Don't worry I won't do it really but does anyone worry that Postgres is doing too much and that focus might be lost on being a reliable and fast relational DB? I haven't seen any signs of problems but I do have this slight concern with all the array/hstore/json features they have been adding recently.



I think it's impressive how quickly the Postgres world was able to adapt to the shifting needs of webapps and the whole nosql thing. The latest JSON features are a natural extension of the key-value & array stuff that has been around for years.

There's also a bunch of working focusing on replication enhancements that is underway; adding first-party replication tooling will be a huge reliability improvement for Postgres clusters.

I don't think it's that they lost focus, it's that the project is picking up steam.


Interesting. I believe that PostgreSQL hasn't moved quickly enough.

After all these years they still don't have a clear and coherent clustering or sharing story.

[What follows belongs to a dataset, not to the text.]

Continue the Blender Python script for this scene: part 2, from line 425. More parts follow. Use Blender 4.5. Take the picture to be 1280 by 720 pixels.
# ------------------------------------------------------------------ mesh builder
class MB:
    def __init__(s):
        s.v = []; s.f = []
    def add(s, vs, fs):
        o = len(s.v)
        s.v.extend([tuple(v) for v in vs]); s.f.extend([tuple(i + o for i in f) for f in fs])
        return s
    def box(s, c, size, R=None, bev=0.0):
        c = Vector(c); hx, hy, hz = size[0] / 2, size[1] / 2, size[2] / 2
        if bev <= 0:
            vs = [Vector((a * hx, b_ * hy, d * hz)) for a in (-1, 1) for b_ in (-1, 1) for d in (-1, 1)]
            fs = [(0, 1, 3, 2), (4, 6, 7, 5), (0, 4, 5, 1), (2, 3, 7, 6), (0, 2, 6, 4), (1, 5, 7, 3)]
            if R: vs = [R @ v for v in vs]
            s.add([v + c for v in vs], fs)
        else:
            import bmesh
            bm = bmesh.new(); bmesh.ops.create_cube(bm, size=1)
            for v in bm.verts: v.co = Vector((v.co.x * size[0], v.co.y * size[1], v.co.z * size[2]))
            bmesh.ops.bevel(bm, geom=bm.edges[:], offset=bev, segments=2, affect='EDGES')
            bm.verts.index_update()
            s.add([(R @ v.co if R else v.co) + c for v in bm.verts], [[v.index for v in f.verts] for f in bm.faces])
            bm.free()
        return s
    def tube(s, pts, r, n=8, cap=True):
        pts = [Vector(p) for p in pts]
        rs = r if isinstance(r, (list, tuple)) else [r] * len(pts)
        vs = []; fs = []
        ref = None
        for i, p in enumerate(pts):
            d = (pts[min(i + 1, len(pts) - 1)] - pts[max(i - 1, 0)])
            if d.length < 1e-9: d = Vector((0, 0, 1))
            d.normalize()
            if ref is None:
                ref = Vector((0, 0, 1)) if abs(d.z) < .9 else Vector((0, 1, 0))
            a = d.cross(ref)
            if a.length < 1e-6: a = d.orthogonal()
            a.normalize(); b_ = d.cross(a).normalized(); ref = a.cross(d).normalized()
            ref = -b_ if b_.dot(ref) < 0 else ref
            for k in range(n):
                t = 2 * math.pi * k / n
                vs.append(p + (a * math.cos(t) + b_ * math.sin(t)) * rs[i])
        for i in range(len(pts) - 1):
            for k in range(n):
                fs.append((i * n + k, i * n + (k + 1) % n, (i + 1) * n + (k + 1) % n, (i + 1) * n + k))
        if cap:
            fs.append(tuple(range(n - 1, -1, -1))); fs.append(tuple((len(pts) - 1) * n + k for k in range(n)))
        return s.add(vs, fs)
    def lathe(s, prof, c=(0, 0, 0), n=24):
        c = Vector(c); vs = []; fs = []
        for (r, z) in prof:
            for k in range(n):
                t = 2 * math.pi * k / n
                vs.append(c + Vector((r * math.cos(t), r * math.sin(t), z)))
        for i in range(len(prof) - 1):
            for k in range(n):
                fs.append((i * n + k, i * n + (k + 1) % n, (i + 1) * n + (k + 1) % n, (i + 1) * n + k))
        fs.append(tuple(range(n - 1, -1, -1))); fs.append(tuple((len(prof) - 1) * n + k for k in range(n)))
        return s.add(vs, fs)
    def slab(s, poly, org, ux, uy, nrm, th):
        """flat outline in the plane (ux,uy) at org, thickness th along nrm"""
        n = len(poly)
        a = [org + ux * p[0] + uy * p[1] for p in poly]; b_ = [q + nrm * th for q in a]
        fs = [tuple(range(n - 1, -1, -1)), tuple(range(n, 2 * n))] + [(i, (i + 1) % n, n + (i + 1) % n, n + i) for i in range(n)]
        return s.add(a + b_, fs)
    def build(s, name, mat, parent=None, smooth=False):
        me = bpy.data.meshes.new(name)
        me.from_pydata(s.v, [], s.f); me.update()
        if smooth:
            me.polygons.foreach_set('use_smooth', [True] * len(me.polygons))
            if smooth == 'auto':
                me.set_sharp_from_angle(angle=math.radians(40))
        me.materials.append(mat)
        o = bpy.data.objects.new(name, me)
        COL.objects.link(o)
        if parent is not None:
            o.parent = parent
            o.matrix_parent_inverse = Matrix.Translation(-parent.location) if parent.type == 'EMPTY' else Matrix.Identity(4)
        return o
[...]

Yes you are probably right. I really like Postgres, the attitude (reliability, standards etc.), the documentation, basically everything and don't want it to change too much.


It's worth looking at things like hstore and json through the history of the project. The project has always been one which has focused on how to manage complex data in a relatively relational way, but has tended to go where no other database has gone before (table inheritance for example).

Now, it is true that when you get into the advanced capabilities of the database you run into hard edges that just don't make much sense at first, in part because they represent real disputes regarding how everything is supposed to work. Composite types in fields and table inheritance are well known for these sorts of problems but once you get used to the ideosyncracies they aren't bad.

This is true for JSON too, as there is no real way to map nested composite types to JSON constructs both ways (you can do tuple -> json, but not json -> tuple if the json object is nested). But a lot of these things just take time.


I guess C++-like philosophy of "pay (with performance) only for what you use" applies here. If you're not using hstore/json/v8 it probably won't affect you. Also they keep doing solid work on the SQL front, just see http://www.postgresql.org/docs/devel/static/release-9-3.html.


I was a little hesitant to use hstore in my latest project, but it ended up being really cool.

I'm basically storing a trees of metadata that catalogs, in this case, a "season" of television as a root and then each individual episode as a leaf.

What I thought was really cool was that I can store the object references (as a self-referential foreign key) outside of the hstore: this means that the join I use when fetching the tree is still indexed and very inexpensive.

However the actual metadata itself is stored as an hstore payload -- which can be indexed in addition to being part of your query. The only downside is you lose a bit of typesafety since hstore is `text->text`.

It let me throw an application together without committing to a rigid schema, which was nice -- and it actually ends up being pretty easy to work with.

I just thought it was really cool how easy it was to separate the unstructured data, and the well-structured relation of that data.


Postgresql 9.4 will likely extend hstore to store things other than strings.

http://obartunov.livejournal.com/172503.html


I think you could turn JSON into XML with a little work, and then run xslt on it in the db ;-)

> Don't worry I won't do it really but does anyone worry that Postgres is doing too much and that focus might be lost on being a reliable and fast relational DB?

Not really. PostgreSQL has never been a purely relational DB. See table inheritance for example (another feature very easily misused but which makes some very difficult things very possible).


It isn't quite the same, but a large amount of configuration and content gets commingled in Drupal databases. It can make for interesting upgrade / migration challenges if you aren't careful.


That isn't evil at all, and I saw someone was actually working on doing that. For web apps that just need to expose a json api, we already just generate boilerplate code from the database anyways, we literally don't write any code for the webapp.

Postgresql continues to be better in real practical ways for us every release. I haven't see any features cause problems or interfere with other features. I am not concerned that it is going to happen.